_What you should do_.
Return only the lines running from the line with "place_bush(205, 528, 1.1, 0.6, 'dark" down to the line with "place_bush(140, 530, 1.5, 0.8, 'dark", both included, exactly as they appear.

_Given material_.
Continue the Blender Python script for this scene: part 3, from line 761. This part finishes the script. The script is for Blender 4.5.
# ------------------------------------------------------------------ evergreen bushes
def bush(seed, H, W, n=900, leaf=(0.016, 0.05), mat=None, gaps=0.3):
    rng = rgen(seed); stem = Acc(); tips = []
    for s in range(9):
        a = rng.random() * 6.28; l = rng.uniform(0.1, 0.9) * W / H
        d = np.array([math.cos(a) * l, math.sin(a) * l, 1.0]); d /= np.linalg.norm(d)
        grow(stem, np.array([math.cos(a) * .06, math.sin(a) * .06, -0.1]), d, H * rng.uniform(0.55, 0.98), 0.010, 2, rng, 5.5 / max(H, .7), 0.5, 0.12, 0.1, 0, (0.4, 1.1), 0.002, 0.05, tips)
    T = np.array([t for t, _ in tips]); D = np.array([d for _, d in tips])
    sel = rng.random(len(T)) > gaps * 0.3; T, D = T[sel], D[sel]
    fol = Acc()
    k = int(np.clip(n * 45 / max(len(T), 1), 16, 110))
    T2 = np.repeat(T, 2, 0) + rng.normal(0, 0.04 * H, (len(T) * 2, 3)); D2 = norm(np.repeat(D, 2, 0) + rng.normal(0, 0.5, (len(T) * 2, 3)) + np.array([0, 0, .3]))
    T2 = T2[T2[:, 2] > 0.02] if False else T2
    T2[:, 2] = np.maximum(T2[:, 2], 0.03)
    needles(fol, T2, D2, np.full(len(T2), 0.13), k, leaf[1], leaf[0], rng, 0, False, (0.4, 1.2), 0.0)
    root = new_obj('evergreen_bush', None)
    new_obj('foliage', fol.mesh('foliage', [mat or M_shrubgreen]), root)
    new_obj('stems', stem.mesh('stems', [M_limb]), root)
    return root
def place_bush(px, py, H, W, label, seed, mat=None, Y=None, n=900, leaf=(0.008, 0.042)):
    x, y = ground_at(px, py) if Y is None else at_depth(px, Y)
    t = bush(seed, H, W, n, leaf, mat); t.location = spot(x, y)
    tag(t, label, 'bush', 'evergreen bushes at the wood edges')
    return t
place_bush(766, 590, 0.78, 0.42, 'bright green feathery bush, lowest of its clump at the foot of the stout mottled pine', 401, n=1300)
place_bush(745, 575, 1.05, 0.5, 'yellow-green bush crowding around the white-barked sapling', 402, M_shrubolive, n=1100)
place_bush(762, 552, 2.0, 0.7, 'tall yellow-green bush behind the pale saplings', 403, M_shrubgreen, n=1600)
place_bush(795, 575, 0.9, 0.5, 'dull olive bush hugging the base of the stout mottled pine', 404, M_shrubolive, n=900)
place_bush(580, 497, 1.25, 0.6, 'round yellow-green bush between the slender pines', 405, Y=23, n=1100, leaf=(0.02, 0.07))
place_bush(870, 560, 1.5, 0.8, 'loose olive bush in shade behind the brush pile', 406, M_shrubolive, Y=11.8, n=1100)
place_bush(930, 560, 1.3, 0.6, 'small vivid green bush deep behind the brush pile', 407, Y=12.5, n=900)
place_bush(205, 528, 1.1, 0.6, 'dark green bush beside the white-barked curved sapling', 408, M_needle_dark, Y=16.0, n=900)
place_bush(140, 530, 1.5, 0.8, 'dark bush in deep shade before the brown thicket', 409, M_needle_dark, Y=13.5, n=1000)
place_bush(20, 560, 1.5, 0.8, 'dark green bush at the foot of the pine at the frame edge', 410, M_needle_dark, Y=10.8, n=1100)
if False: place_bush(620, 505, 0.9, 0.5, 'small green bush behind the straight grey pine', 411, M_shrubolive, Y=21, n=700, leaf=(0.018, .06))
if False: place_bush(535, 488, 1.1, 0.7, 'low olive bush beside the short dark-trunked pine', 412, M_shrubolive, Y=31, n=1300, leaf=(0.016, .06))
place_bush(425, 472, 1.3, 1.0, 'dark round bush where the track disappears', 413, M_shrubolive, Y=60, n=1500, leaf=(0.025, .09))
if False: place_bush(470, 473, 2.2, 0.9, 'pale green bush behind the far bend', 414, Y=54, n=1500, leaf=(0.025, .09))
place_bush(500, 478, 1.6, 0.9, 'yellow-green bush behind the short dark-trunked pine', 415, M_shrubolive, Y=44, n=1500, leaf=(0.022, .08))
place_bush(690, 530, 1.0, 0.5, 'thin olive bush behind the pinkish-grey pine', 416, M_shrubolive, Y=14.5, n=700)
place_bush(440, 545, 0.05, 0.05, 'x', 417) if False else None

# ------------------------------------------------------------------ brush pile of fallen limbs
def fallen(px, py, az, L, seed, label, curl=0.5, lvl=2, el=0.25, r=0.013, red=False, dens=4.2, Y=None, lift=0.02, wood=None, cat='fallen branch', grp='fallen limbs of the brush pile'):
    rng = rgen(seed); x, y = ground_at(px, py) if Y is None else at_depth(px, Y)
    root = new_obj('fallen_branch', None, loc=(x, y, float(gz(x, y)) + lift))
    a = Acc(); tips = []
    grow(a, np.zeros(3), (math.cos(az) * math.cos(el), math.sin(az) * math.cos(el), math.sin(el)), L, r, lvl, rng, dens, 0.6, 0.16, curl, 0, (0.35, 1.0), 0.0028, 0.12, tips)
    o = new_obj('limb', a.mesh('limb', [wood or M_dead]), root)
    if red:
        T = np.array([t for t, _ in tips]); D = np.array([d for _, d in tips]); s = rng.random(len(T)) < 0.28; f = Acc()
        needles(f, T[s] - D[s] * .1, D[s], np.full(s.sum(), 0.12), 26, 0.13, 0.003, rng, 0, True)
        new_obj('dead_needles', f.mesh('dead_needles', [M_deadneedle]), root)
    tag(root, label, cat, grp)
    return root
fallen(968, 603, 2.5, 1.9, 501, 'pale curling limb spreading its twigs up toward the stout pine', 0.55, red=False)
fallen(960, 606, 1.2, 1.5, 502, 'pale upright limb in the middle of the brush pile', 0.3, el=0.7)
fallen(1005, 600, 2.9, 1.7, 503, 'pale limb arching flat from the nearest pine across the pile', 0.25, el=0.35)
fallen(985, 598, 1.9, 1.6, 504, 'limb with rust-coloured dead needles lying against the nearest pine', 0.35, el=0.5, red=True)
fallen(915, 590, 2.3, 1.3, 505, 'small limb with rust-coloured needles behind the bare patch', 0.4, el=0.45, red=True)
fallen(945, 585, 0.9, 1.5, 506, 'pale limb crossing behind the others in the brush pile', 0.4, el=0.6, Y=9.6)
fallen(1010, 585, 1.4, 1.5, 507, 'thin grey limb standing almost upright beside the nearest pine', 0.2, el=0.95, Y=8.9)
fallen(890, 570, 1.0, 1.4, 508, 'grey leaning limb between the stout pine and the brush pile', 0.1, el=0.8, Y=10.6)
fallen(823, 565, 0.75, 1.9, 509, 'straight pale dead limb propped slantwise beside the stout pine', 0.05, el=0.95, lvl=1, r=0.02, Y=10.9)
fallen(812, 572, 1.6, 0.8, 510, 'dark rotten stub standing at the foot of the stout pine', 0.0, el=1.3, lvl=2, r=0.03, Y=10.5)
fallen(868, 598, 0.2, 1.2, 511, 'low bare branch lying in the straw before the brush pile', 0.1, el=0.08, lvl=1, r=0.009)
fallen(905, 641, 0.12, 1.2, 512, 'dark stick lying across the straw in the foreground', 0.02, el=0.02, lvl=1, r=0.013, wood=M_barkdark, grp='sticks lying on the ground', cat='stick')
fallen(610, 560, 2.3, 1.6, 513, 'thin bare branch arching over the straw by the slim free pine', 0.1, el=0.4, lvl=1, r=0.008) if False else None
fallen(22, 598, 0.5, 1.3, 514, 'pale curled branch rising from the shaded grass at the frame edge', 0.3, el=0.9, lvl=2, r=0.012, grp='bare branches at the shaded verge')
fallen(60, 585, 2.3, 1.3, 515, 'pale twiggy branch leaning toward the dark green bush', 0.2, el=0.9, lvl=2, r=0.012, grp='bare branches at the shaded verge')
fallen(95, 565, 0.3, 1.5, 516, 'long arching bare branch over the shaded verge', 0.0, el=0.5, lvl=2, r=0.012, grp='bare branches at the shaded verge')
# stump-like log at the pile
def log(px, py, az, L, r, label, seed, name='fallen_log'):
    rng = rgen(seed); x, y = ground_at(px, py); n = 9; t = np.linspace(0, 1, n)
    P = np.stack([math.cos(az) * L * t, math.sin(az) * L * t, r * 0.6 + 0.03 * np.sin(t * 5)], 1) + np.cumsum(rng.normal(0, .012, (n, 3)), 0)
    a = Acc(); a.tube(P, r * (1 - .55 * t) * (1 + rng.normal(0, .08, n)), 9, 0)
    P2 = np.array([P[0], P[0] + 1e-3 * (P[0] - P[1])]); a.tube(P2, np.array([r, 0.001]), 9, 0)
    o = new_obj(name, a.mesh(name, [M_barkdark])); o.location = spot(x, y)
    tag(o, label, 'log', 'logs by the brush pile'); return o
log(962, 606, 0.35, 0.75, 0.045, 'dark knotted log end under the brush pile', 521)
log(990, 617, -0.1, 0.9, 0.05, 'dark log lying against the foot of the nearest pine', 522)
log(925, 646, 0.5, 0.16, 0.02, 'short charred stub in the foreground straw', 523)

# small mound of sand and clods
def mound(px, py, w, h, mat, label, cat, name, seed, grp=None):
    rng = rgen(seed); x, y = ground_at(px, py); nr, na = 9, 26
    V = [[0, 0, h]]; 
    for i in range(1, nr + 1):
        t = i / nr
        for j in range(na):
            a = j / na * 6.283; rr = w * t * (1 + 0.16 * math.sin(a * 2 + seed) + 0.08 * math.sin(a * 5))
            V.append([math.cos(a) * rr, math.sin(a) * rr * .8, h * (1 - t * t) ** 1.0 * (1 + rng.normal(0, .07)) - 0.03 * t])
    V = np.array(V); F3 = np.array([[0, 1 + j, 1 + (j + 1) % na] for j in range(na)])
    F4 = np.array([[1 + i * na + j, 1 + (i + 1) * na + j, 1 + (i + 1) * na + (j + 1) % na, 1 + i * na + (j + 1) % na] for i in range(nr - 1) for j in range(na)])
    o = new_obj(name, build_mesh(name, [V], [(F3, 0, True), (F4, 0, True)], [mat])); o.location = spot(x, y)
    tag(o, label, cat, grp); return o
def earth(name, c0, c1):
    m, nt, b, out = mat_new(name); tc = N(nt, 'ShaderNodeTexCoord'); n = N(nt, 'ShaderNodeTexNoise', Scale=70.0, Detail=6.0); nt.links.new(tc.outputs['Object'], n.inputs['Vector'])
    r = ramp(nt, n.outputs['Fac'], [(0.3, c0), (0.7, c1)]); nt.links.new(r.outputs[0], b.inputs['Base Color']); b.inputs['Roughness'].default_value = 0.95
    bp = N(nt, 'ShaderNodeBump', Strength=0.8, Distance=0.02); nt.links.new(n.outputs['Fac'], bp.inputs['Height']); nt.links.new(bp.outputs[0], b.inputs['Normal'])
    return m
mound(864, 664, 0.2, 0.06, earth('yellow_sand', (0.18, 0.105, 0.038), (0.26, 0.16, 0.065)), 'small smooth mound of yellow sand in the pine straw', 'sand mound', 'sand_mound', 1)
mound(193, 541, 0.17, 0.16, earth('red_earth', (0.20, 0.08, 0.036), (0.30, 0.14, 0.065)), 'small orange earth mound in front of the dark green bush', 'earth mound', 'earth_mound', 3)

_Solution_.
place_bush(205, 528, 1.1, 0.6, 'dark green bush beside the white-barked curved sapling', 408, M_needle_dark, Y=16.0, n=900)
place_bush(140, 530, 1.5, 0.8, 'dark bush in deep shade before the brown thicket', 409, M_needle_dark, Y=13.5, n=1000)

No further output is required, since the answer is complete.